L'analyse des images ci-dessus, montrant la profondeur d'enfoncement, donne une idée des organes qui pourraient être atteints par cette déformation et être éventuellement sujets à des contusions. Les images ne nous donnent aucune information sur la manière dont l'impulsion est transmise au delà de la région de déformation. Seule l'inclusion de capteurs de pression ou des accéléromètres pourrait nous apporter cette donnée importante. Notons que, lors de chocs mécaniques, les tissus mous ont tendance à se comporter comme des filtres passe-bas contrairement au tissu osseux qui transmettent mieux les hautes fréquences dont l'impulsion générée par le projectile B est plus riche.

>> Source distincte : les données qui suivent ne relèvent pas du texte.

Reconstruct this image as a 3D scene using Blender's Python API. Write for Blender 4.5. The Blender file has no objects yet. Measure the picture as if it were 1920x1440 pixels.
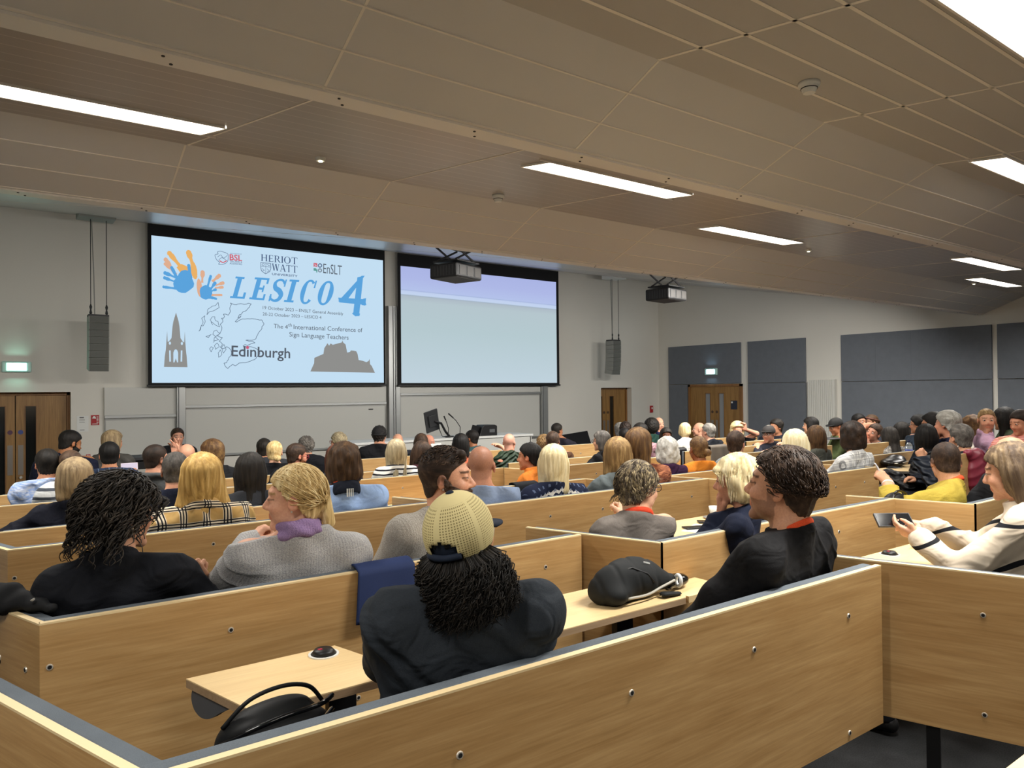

En gardant à l'esprit qu'à une décélération du projectile correspond une accélération des plans anatomiques sous-jacents à la région impactée, on peut craindre qu'une décélération brutale comme celle du projectile B, puisse être susceptible de perturber le fonctionnement de certains organes, comme le cœur, sans que des contusions puissent être observées (commotio cordis). L'exemple que nous venons d'étudier montre les difficultés inhérentes au choix d'une munition adaptée à un LBD particulier. Parfois les règles des marchés conduisent à devoir changer de munition. Les conséquences peuvent être néfastes si l'on ne prend pas garde à l'adéquation entre l'arme et la munition.
Le passage d'un lanceur relativement simple, comme le Flash-Ball, à un LBD plus sophistiqué rend plus délicat le choix de la munition adaptée à l'arme. Si le mieux n'est pas toujours l'ennemi du bien, il peut rendre plus complexe la problématique. L'attitude (obliquité ou pas) du projectile au moment de l'impact peut changer radicalement, au niveau lésionnel, les conséquences d'un tir. Notons également qu'un projectile intrinsèquement stable sur sa trajectoire peut être déstabilisé par contact avec un obstacle durant son vol. Toute modification dans le couple lanceur / munition est susceptible d'entraîner des conséquences non négligeables.